Artisanal miners in
the Marange diamond
fields in Zimbabwe
 
Harare, Zimbabwe — MININGREVIEW.COM — 23 September 2010 – The government of Zimbabwe has proposed a regulation requiring that the three diamond miners which are operating in the country sell at least10% of their gems to local polishers and processors.

“We are now looking at the modalities of implementing the new regulation,” secretary for mines Thankful Musukutwa said here in a telephone interview.

“All stones cut and polished in Zimbabwe will have to be certified by the Kimberley Process,” Musukutwa added. “Six licenses have been awarded to Zimbabwean cutters and polishers for a US$20 000 (R146 000) fee,” the mines secretary said.

River Ranch (Private) Limited mines near Beit Bridge in southern Zimbabwe. Murowa Diamonds in Zvishavane, also mining in the south, is owned by Rio Tinto Plc and RioZim Limited, and a third deposit in the eastern Marange fields is mined by Mbada Mines (Private) Limited and Canadile Miners (Private) Limited in joint ventures with the state-owned Zimbabwe Mining Development Corporation.

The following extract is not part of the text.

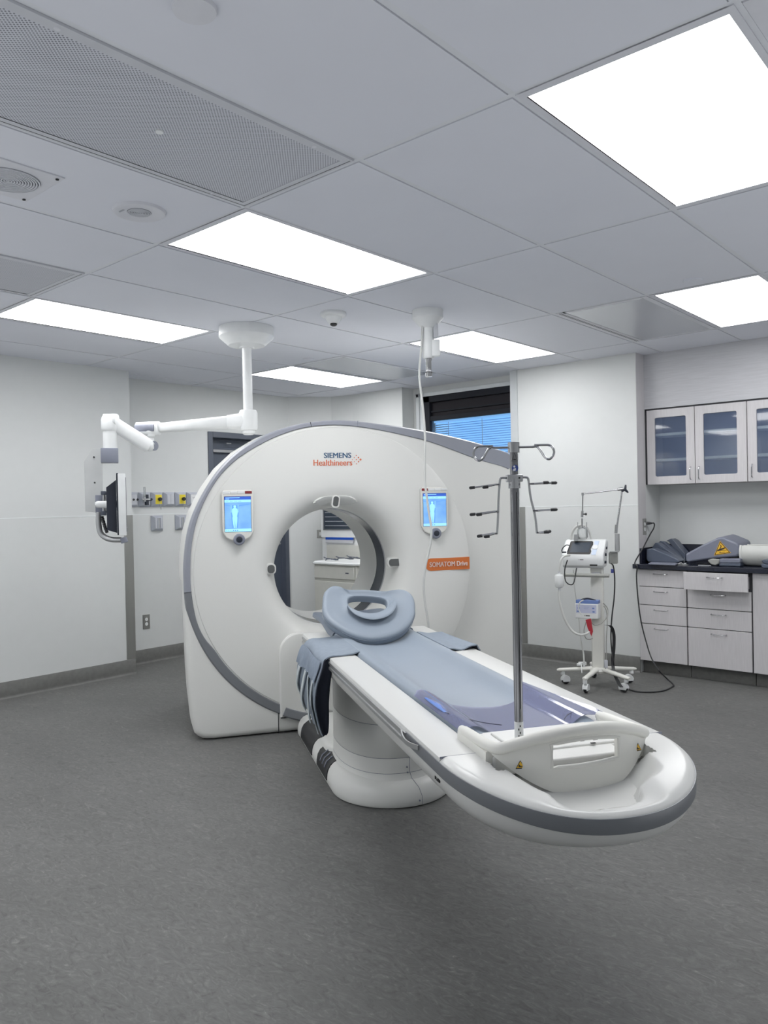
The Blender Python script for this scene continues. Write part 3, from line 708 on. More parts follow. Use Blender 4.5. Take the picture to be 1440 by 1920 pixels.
# control panels on the face
def ctrl(cx, mirror, lab):
    top, bot = 1.492, 1.198; hw = .092
    yb = wing(cx)*.2
    def out(s, y):
        P = [(-hw+.012, top), (hw-.012, top), (hw, top-.014), (hw, bot+.05), (hw-.02, bot+.012), (hw-.05, bot-.006), (0, bot-.012), (-hw+.05, bot-.006), (-hw+.02, bot+.012), (-hw, bot+.05), (-hw, top-.014)]
        zc_ = (top+bot)/2
        return [(cx+x*s, y, zc_+(z-zc_)*s) for x, z in P]
    b = MB(GM).use(GREYP); b.loft([out(.96, yb+.0), out(1.0, yb-.012), out(1.0, yb-.022)])
    b.use(IVORY); b.loft([out(1.0, yb-.022), out(.995, yb-.028), out(.965, yb-.031)])
    cp = b.build('control_panel', None, G, sharp=30); cp['label'] = lab
    zt, zb2 = 1.452, 1.243; w2 = .0775; Y = yb-.0315
    b = MB(GM).use(BLACKP); b.box(cx-w2-.002, cx+w2+.002, Y-.001, Y+.004, zb2-.002, zt+.002); b.use(SCRN); b.box(cx-w2, cx+w2, Y-.0016, Y, zb2, zt-.018)
    b.use(SCRB); b.box(cx-w2, cx+w2, Y-.0017, Y, zt-.018, zt)
    b.use(SCRW); b.box(cx-w2+.006, cx+.012, Y-.0022, Y-.001, zt-.008, zt-.0045); b.box(cx-w2+.006, cx-w2+.028, Y-.0022, Y-.001, zt-.0145, zt-.0125)
    b.box(cx-w2, cx+w2, Y-.0019, Y-.001, zb2, zb2+.017); b.box(cx-w2, cx+w2, Y-.0019, Y-.001, zt-.034, zt-.0185)
    fx = cx-.018
    b.use(SCRS); b.prism([(fx-.026, Y-.0019, zt-.05), (fx+.026, Y-.0019, zt-.05), (fx+.017, Y-.0019, zb2+.022), (fx-.017, Y-.0019, zb2+.022)], (0, -.0004, 0))
    b.prism([(cx-w2, Y-.0018, zt-.05), (fx-.026, Y-.0018, zt-.055), (fx-.026, Y-.0018, zt-.052), (cx-w2, Y-.0018, zt-.044)], (0, -.0004, 0))
    b.prism([(fx+.026, Y-.0018, zt-.058), (cx+w2, Y-.0018, zt-.046), (cx+w2, Y-.0018, zt-.042), (fx+.026, Y-.0018, zt-.05)], (0, -.0004, 0))
    b.use(SCRW)
    zz = lambda q: zb2+q*(zt-zb2)
    fig = [(0, .755), (.006, .75), (.0075, .72), (.005, .69), (.006, .675), (.015, .655), (.017, .60), (.0165, .53), (.0125, .44), (.0145, .40), (.0135, .32), (.0105, .20), (.0075, .12), (.0095, .105), (.002, .105), (.0015, .2), (0, .36)]
    b.prism([(fx+x, Y-.0024, zz(q)) for x, q in fig]+[(fx-x, Y-.0024, zz(q)) for x, q in reversed(fig[1:-1])], (0, -.0003, 0))
    b.box(fx-.0225, fx-.0195, Y-.0026, Y-.0022, zz(.55), zz(.76)); b.box(fx+.0185, fx+.0215, Y-.0026, Y-.0022, zz(.55), zz(.77))
    b.use(SCRB)
    for k in range(6): b.box(cx-w2+.008+k*.0125, cx-w2+.0105+k*.0125+(.004 if k > 2 else 0), Y-.0026, Y-.0018, zb2+.006, zb2+.010)
    for k in range(4): b.box(cx-w2+.006+k*.025, cx-w2+.024+k*.025, Y-.0026, Y-.0018, zt-.0275, zt-.026)
    b.build('screen', None, cp, sharp=20)
    for k in range(4):
        red = (k == 3 and not mirror) or (k == 0 and mirror)
        x0 = cx-.086+k*.0435
        b = MB(GM).use(DRED if red else EQW); b.box(x0, x0+.041, Y-.003, Y+.004, 1.469, 1.485); b.build('stop_button' if red else 'button', None, cp, bev=.002)
    ky = Y-.008
    b = MB(GM).use(GREYC); b.lathe([(.034, -.03), (.0345, 0), (.033, .006), (.026, .010), (.019, .008)], (cx+.004, ky, 1.196), 40, (0, -1, 0))
    b.use(NAVY); b.lathe([(.019, .004), (.018, .011), (.008, .014), (0, .0135)], (cx+.004, ky, 1.196), 32, (0, -1, 0)); b.build('knob', None, cp, sharp=50)
ctrl(-.622, False, 'left touch control panel'); ctrl(.625, True, 'right touch control panel')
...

The Kimberley Process is an initiative by governments, industry and civil-society groups to certify diamonds as conflict-free, according to its website. So-called conflict diamonds are rough gems that have been traded by rebel movements to finance wars against governments, including those in Angola, Ivory Coast, the Democratic Republic of Congo and Sierra Leone.

The New York-based Human Rights Watch alleged in June 2009 that Zimbabwe’s military may have killed as many as 200 informal miners working at the Marange diamond fields. The campaign group had called for a ban on Marange diamonds unless Zimbabwe adhered to Kimberley Process standards.

Diamonds from the Marange fields were sold at auction with Kimberley Process certification for the first time in August this year.